▸ **THE PROBLEM**: Make an exact copy of the data below, leaving out every picture.
Start of SUPPLIED INFORMATION
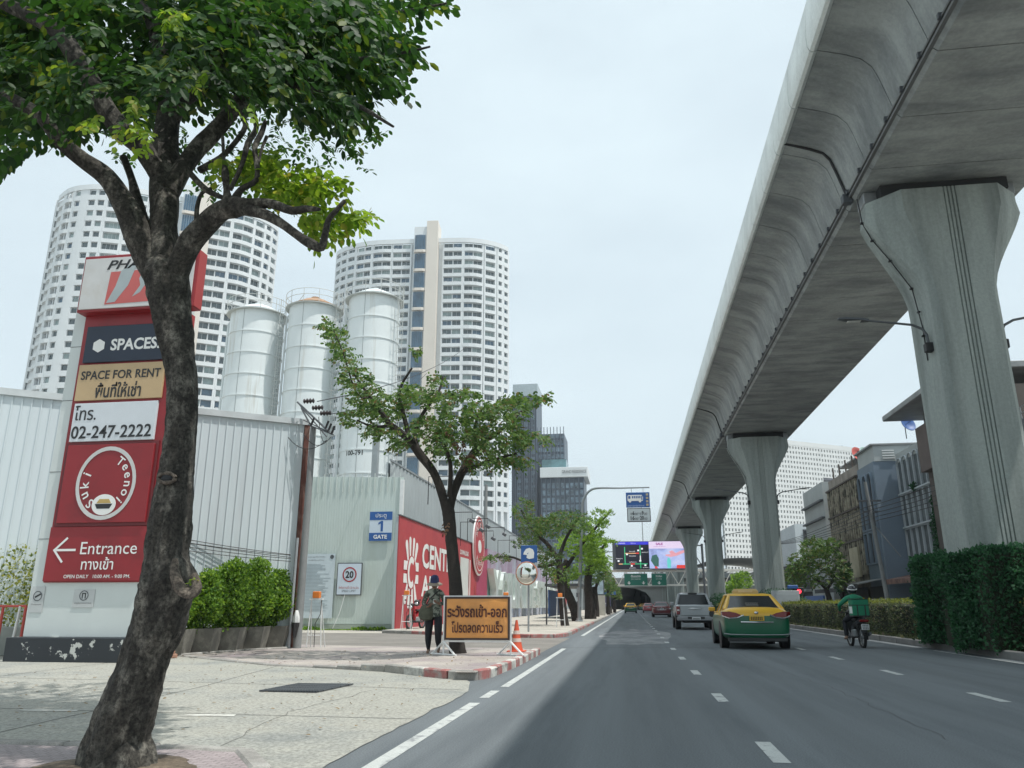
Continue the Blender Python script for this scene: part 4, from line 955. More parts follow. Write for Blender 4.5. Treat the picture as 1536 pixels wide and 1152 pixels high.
def arch(name,M,w,h,fr,Mr,root,X,Y,z,d=.25,arched=True,par=None):
    'arched bay on a wall facing -X: recessed pane set behind a raised frame'
    n=8; o=[(0,0),(0,h)] ; 
    outer=[(0,0),(w,0)]+([(w,h-w/2)]+[(w/2+w/2*math.cos(a),h-w/2+w/2*math.sin(a)) for a in [math.pi*k/n for k in range(1,n)]]+[(0,h-w/2)] if arched else [(w,h),(0,h)])
    cx,cy=w/2,h/2; inner=[(cx+(x-cx)*(1-2*fr/w),cy+(y-cy)*(1-2*fr/h)) for x,y in outer]
    F=Matrix(((0,0,-1,X),(-1,0,0,Y),(0,1,0,z),(0,0,0,1)))
    m=len(outer); mb=MB(); mb.add([(x,y,d) for x,y in outer]+[(x,y,d) for x,y in inner]+[(x,y,.01) for x,y in outer]+[(x,y,.01) for x,y in inner],
       [(i,(i+1)%m,m+(i+1)%m,m+i) for i in range(m)]+[(i,2*m+i,2*m+(i+1)%m,(i+1)%m) for i in range(m)]+[(m+i,m+(i+1)%m,3*m+(i+1)%m,3*m+i) for i in range(m)],0,F)
    mb.prism(inner,.012,.02,1,F); return mb.build(name,[M,Mr],root)
for k in range(3):
    for z,h,a in ((5.0,3.0,False),(8.1,5.3,True)): arch('arched_window',M_slate,1.35,h,.14,M_dk,s1,22.8,80.6-1.6*k,z,.22,a)
s2=thing('stained_shophouse','grimy shophouse with weather stained vertical concrete fins','shophouse',(26,86,0))
MB().box(22.95,34,80.85,93,.1,13.9).build('wall',M_dirty,s2)
fm=MB().bbox(-.38,0,-.14,.14,0,1,.03).mesh('fin',mat('fin_stained',(.34,.31,.24),.9,var=.4,scale=2,col2=(.07,.065,.05),m2=(.5,.6),s2=1.5,st2=(1,1,.4)))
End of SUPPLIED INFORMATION
▸ **THE RESULT**:
Continue the Blender Python script for this scene: part 4, from line 955. More parts follow. Write for Blender 4.5. Treat the picture as 1536 pixels wide and 1152 pixels high.
def arch(name,M,w,h,fr,Mr,root,X,Y,z,d=.25,arched=True,par=None):
    'arched bay on a wall facing -X: recessed pane set behind a raised frame'
    n=8; o=[(0,0),(0,h)] ; 
    outer=[(0,0),(w,0)]+([(w,h-w/2)]+[(w/2+w/2*math.cos(a),h-w/2+w/2*math.sin(a)) for a in [math.pi*k/n for k in range(1,n)]]+[(0,h-w/2)] if arched else [(w,h),(0,h)])
    cx,cy=w/2,h/2; inner=[(cx+(x-cx)*(1-2*fr/w),cy+(y-cy)*(1-2*fr/h)) for x,y in outer]
    F=Matrix(((0,0,-1,X),(-1,0,0,Y),(0,1,0,z),(0,0,0,1)))
    m=len(outer); mb=MB(); mb.add([(x,y,d) for x,y in outer]+[(x,y,d) for x,y in inner]+[(x,y,.01) for x,y in outer]+[(x,y,.01) for x,y in inner],
       [(i,(i+1)%m,m+(i+1)%m,m+i) for i in range(m)]+[(i,2*m+i,2*m+(i+1)%m,(i+1)%m) for i in range(m)]+[(m+i,m+(i+1)%m,3*m+(i+1)%m,3*m+i) for i in range(m)],0,F)
    mb.prism(inner,.012,.02,1,F); return mb.build(name,[M,Mr],root)
for k in range(3):
    for z,h,a in ((5.0,3.0,False),(8.1,5.3,True)): arch('arched_window',M_slate,1.35,h,.14,M_dk,s1,22.8,80.6-1.6*k,z,.22,a)
s2=thing('stained_shophouse','grimy shophouse with weather stained vertical concrete fins','shophouse',(26,86,0))
MB().box(22.95,34,80.85,93,.1,13.9).build('wall',M_dirty,s2)
fm=MB().bbox(-.38,0,-.14,.14,0,1,.03).mesh('fin',mat('fin_stained',(.34,.31,.24),.9,var=.4,scale=2,col2=(.07,.065,.05),m2=(.5,.6),s2=1.5,st2=(1,1,.4)))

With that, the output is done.